* _What to produce_:
Please quote exactly the opening lines of the data, from the first line to the one where "PI = math.pi" appears.

— Begin Data —

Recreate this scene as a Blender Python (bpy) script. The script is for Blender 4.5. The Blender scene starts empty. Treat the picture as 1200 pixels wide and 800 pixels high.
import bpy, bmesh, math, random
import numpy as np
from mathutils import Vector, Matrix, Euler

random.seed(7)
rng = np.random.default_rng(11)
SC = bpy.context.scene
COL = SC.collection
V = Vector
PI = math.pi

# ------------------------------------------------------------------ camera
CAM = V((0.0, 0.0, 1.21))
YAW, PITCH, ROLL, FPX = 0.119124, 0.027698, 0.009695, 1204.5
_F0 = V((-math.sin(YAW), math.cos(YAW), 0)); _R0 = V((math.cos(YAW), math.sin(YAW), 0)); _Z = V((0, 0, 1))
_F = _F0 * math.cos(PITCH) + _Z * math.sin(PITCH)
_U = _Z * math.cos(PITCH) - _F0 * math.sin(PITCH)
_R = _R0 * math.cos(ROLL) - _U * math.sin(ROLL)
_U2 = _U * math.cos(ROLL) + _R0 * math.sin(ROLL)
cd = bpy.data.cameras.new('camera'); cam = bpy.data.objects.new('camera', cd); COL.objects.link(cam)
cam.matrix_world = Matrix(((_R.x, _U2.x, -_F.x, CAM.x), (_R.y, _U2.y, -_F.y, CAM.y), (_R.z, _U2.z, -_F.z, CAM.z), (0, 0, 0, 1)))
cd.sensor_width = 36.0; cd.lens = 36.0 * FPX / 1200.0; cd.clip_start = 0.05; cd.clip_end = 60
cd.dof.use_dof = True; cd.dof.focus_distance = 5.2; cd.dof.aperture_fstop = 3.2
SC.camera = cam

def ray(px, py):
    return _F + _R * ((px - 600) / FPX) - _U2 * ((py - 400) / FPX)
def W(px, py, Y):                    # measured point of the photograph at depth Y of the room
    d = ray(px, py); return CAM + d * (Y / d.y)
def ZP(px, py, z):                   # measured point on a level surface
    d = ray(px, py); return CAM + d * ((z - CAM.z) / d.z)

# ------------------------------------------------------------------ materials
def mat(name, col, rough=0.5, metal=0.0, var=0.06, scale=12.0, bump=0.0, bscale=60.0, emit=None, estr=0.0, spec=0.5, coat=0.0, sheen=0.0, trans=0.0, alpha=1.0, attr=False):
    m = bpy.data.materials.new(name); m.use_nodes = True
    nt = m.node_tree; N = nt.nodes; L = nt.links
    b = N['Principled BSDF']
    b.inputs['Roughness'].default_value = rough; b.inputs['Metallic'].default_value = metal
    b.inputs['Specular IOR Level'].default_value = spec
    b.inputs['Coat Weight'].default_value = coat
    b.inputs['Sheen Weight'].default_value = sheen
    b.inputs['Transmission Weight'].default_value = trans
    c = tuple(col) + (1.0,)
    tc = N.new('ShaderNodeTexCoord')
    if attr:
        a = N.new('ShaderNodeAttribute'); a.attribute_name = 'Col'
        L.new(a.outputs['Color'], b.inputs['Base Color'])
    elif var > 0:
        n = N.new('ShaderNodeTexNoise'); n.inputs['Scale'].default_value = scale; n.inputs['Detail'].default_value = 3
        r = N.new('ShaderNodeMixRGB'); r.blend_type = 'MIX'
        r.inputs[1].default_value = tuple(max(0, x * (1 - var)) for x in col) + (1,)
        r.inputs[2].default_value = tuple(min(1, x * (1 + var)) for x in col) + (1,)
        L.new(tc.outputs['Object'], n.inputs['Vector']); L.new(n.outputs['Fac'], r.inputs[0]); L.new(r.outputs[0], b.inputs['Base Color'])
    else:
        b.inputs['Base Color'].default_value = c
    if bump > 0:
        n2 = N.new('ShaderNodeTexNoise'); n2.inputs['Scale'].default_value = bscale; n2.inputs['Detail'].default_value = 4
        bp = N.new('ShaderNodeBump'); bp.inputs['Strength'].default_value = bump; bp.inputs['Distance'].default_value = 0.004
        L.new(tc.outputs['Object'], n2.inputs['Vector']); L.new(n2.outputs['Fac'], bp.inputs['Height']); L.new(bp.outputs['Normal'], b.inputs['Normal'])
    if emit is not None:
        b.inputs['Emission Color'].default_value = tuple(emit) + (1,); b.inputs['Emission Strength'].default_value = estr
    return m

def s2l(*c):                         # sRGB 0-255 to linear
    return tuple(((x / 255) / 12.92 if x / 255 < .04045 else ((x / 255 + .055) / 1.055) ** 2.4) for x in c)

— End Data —

* _Result of this exercise_:
Recreate this scene as a Blender Python (bpy) script. The script is for Blender 4.5. The Blender scene starts empty. Treat the picture as 1200 pixels wide and 800 pixels high.
import bpy, bmesh, math, random
import numpy as np
from mathutils import Vector, Matrix, Euler

random.seed(7)
rng = np.random.default_rng(11)
SC = bpy.context.scene
COL = SC.collection
V = Vector
PI = math.pi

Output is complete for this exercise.